JUDY Murray says she has been dubbed a pushy parent because she is a woman and hit back after Boris Becker suggested her son Andy would be better off without her.

The tennis coach, whose oldest son Jamie is also a Wimbledon champion, said that if she had been the father instead of the mother of two prominent tennis players, her appearance at matches would not have engendered such a negative response.

Mrs Murray, 54, said that she had been deemed "the worst thing since sliced bread".

She said: "I think if I were the dad of sons, I wouldn't have been noticed. There's something about a competitive mum, especially when the children are male. Boris Becker had a go at me a couple of years ago, saying Andy wouldn't win a slam until he got rid of me. I thought: 'I've never met you. You don't know Andy. You don't know anything about us'.

"But because Boris was saying it, I thought people would think, 'She must be an absolute nightmare'."

In 2011, before Murray won the US Open and Wimbledon, Becker questioned whether the Scottish player should distance himself from his mother in order to win a grand slam.

But Mrs Murray said of her reputation: "I have my own life and I'm always busy. If I want to see my children, watching them play is often the easiest way.

"I don't smile when I watch Andy because I'm totally focused. If he looks up, he doesn't want to see me laughing. But if you ask anyone else I work with, I love having fun."

She praised her son's new coach, 2006 Wimbledon ladies' champion Amelie Mauresmo, and gushed about another woman in Murray's life - his girlfriend Kim Sears.

"She's fabulous," she said. "I tell Andy how lucky he is. She makes amazing red velvet cupcakes. I'm serious about cake. A Victoria sponge with jam in the middle and icing on top is heaven."

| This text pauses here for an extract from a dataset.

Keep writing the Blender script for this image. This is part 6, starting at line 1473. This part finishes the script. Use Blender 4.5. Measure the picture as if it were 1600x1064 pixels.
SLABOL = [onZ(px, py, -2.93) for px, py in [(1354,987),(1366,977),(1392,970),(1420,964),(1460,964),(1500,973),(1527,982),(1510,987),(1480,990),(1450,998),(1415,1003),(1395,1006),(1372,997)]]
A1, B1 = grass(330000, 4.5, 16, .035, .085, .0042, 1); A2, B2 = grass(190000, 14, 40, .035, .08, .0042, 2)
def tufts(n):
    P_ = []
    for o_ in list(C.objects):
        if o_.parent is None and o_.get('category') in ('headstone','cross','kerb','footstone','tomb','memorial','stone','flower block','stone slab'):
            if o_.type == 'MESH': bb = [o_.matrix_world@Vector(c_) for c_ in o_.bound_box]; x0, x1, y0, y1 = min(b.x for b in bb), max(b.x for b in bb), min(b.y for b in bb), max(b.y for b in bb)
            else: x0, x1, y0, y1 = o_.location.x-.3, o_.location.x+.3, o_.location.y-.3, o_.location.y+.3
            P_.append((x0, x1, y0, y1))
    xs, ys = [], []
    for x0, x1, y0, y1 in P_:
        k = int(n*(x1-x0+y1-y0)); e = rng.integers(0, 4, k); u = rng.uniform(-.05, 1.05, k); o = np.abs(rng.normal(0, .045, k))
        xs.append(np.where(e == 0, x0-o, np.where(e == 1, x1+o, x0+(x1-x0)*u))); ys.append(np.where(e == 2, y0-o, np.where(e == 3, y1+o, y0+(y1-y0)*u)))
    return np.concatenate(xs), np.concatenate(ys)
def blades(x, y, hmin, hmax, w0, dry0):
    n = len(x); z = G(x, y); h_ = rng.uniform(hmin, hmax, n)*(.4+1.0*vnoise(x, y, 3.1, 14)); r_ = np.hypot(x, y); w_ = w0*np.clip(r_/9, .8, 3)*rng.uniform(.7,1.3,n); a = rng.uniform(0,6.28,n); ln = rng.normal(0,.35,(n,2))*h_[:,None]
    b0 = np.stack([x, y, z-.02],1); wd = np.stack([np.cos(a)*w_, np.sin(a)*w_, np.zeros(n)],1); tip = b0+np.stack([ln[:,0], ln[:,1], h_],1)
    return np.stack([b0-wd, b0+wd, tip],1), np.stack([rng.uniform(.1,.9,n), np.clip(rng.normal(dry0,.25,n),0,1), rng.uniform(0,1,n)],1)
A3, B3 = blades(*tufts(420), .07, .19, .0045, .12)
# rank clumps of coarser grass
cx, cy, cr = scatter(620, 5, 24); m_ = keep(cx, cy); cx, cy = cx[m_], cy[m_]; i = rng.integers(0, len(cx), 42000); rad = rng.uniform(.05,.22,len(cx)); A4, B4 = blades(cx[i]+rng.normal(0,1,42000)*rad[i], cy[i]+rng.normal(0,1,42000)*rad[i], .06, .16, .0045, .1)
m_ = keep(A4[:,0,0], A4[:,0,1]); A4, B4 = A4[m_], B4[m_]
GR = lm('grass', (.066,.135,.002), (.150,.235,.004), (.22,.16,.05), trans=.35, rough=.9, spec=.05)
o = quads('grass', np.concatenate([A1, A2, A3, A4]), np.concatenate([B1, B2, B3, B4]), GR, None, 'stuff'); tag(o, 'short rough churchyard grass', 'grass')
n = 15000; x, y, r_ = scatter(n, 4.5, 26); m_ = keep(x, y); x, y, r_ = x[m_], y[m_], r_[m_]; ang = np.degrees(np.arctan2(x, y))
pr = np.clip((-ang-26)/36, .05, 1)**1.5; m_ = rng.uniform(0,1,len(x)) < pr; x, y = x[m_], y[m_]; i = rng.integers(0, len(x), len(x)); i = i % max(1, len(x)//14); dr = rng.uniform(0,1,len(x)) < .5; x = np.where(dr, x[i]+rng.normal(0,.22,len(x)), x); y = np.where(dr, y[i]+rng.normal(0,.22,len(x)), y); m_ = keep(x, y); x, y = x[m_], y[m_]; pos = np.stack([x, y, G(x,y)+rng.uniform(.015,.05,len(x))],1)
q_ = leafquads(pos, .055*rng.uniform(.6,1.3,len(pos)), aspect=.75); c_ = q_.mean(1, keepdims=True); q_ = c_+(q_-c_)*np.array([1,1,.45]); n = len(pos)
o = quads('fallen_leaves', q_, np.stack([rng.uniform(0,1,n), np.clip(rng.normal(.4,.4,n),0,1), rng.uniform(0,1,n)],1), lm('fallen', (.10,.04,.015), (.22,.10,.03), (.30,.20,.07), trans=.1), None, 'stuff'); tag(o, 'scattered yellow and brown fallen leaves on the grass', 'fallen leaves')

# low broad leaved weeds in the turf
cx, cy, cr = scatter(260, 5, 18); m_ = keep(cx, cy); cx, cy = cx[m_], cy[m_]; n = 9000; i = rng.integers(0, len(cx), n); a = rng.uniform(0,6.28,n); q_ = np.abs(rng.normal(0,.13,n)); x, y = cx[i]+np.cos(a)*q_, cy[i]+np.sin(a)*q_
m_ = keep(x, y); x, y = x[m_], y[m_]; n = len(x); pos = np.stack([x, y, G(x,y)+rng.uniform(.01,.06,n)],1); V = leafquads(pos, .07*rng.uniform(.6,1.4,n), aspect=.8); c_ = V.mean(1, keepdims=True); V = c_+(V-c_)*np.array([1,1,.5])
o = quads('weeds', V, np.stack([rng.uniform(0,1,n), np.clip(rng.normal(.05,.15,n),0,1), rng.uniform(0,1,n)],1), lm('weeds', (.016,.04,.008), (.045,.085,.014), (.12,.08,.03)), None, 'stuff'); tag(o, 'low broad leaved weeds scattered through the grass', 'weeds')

The Great Britain Federation Cup captain, who is launching a project to get young girls into tennis, said of her previous role as her son's coach: "In my case I always recognised my limitations and wanted to find the right person to work with Andy at the right time. That was what mattered. His new choice is great."

She told Radio Times magazine that she only gets emotional about her sons' wins when she is in her home town of Dunblane and she described the moment in 1996 when she heard about the shootings in the school, where her sons, then 10 and eight, were. Sixteen children and their teacher died.

"When you've gone through a really dark, tragic time, and then come to a real high, I hope it helps people to feel something really positive about the town," she said.

She recalled driving to the school after hearing about the shooting and then waiting for hours before finding out whether her children had been involved.

She said: "A policeman came in and said that the parents of children from Mrs Mayor's class were to leave with him. The girl sharing my chair said, 'That's my daughter's class'. I don't know if I have survivor's guilt, but I had an awful moment then when I was so relieved it wasn't my kids. And then feeling terrible. She lost her daughter.

"I can't really remember when I first saw Jamie and Andy again. All they had been told was that there was a man in the school with a gun."

She said: "Andy's class had been on their way to the gym. That's how close he was to what happened. They heard the noise and someone went ahead to investigate. They came back and told all the kids to go to the headmaster's study."

She said of the massacre: "For days afterwards Dunblane was a ghost town. No-one went out. I had friends who had lost children, so I went to the funerals. It was impossible to believe something like that could happen in your little town. Sometimes it still is."